Did Vladimir Putin get what he wanted with his massive military build-up on the border with Ukraine? Troops began pulling back overnight as the Russian government announced an end to the “exercise,” but they will take their time in pulling back to their bases. They’ll be back later this year, too — one way or another.

And in some ways, we’re guaranteeing it:

Russian troops began pulling back to their permanent bases Friday after a massive buildup that caused Ukrainian and Western concerns.

On Thursday, Russian Defense Minister Sergei Shoigu declared the sweeping maneuvers in Crimea and wide swaths of western Russia over, and ordered the military to pull the troops that took part in them back to their permanent bases by May 1.

At the same time, he ordered their heavy weapons kept in western Russia for another massive military exercise called Zapad (West) 2021 later this year. The weapons were to be stored at the Pogonovo firing range in the southwestern Voronezh region, 160 kilometers (100 miles) east of the border with Ukraine.

The pullback surprised some, as violations of the cease-fire in eastern Ukraine had increased. The impression was that Putin had wanted to use those as a pretext to roll troops into Ukraine and touch off a war. The government in Kyiv tried to play it cool, asking for Western diplomatic support to force Putin out. Instead, Putin played out the string and left on his own, but while making it patently clear that the West had very few options in Ukraine or anywhere around the Russian frontier.

In the middle of this crisis, Joe Biden decided to agree to a summit with Putin in Moscow, offering Putin a diplomatic win. Did that summit offer play into this retreat? Not at all, the Kremlin told reporters:

Asked if the Kremlin thinks that the Russian troop pullback could help ease tensions with the United States, Russian President Vladimir Putin’s spokesman, Dmitry Peskov, said that the issues aren’t connected.

“It’s not an issue for Russia-U.S. relations,” Peskov said in a call with reporters. “We have said that any movement of Russian troops on Russian territory doesn’t pose any threat and doesn’t represent an escalation.
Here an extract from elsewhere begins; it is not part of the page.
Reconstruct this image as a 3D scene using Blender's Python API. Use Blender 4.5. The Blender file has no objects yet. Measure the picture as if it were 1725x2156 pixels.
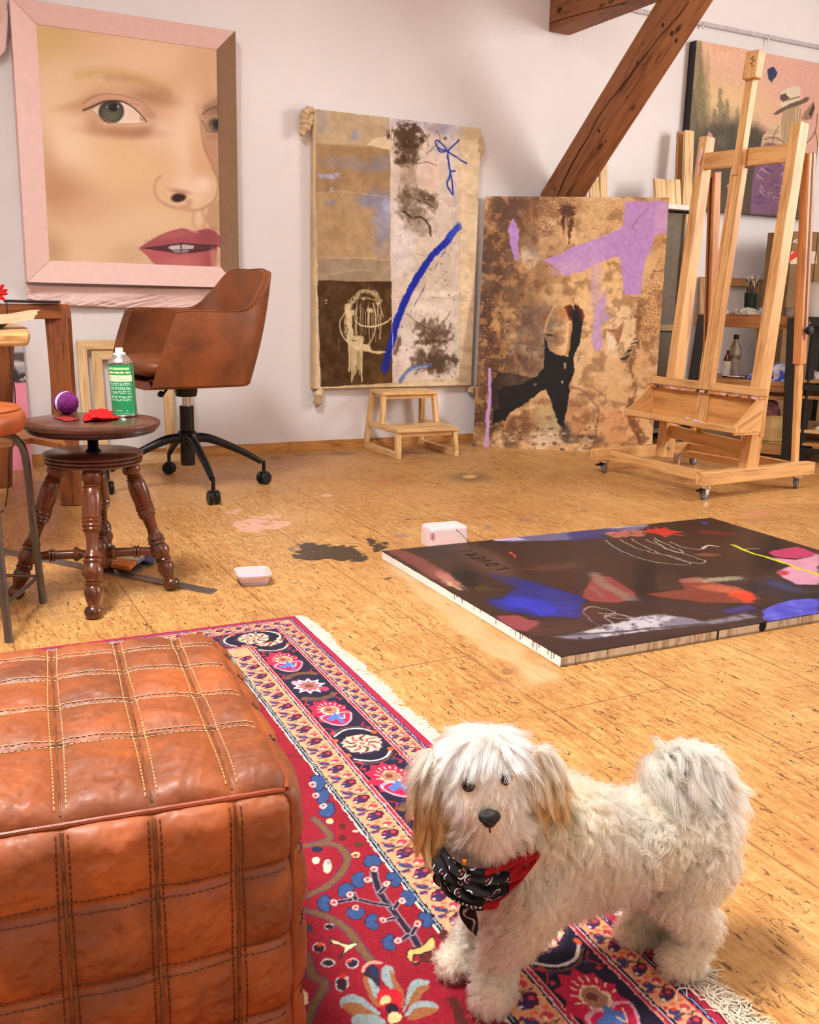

Russia does what it thinks is necessary for its military organization and training of troops.”

If Putin wanted to send a message, it got through, analysts tell NBC News:

“This is a partial withdrawal, and an end to the buildup in Crimea. However, it remains to be seen how much hardware they leave behind,” said Michael Kofman, a senior research scientist at CNA, a research group based in Virginia.

“I think Moscow believes that its message was delivered, and this coercive demonstration served its purpose,” he added. …

“The immediate crisis is over for now,” said Vladimir Frolov, a Moscow-based political analyst. But he also said he felt that Russian President Vladimir Putin may have accomplished what he set out to achieve with the buildup — namely that the conflict “could only be settled on Russia’s terms, or else.”

If that was Putin’s point, he made it. Adding a warning in his address yesterday warning other nations not to cross Moscow’s “red lines” was an exercise in gilding the lily, but the same can be said of the latest military demonstration as well. Putin made that same point excruciatingly clear in his military seizure of Crimea in 2014, and the rest of his war in eastern Ukraine under the cover of ethnic-Russian “separatists.” The West responded with diplomatic and economic sanctions, but not militarily, and this exercise reminded everyone that NATO doesn’t have the will or desire to go to war with Putin to make Crimea Ukrainian again.

That hasn’t changed in the past seven years, and Biden isn’t the president to lead NATO into a war with Russia. Nor, it should be said, should Biden start a war with Putin over it. Sanctions and tough negotiations are the proper way to deal with Putin on this issue, but even those will be a stretch, especially with Biden making policy choices that will enrich Putin all over again by driving up energy prices.

For all the talk about Donald Trump being soft on Russia and Putin (true personally on the latter but not in business terms), Trump understood the geopolitical leverage that US energy production created. The severe drop in energy prices crippled Putin and Iran for that matter, adding a lot of bite to the economic sanctions that expanded under Trump on both countries. Without an ability to build wealth through the sale of their only valuable export, both countries had limits on their adventuresome policies in their regions.

In contrast, Biden’s giving away that leverage by restraining exploration and production at home in exchange for unenforceable pledges from China, India, and other mass-polluting economies. That might make Biden’s climate-change activist allies happy, but it’s going to delight Putin and Ali Khamenei in the long run. Biden’s not just giving them both carte blanche in their regions (which both had anyway), he’s providing them the funding for whatever they want to accomplish.

Ukraine’s officially breathing a sigh of relief as Putin’s troops withdraw. Unofficially, I’d bet that they realize that Ukraine will be destined to remain under Putin’s thumb as he rebuilds the imperial vision of Russia that Putin has always desired.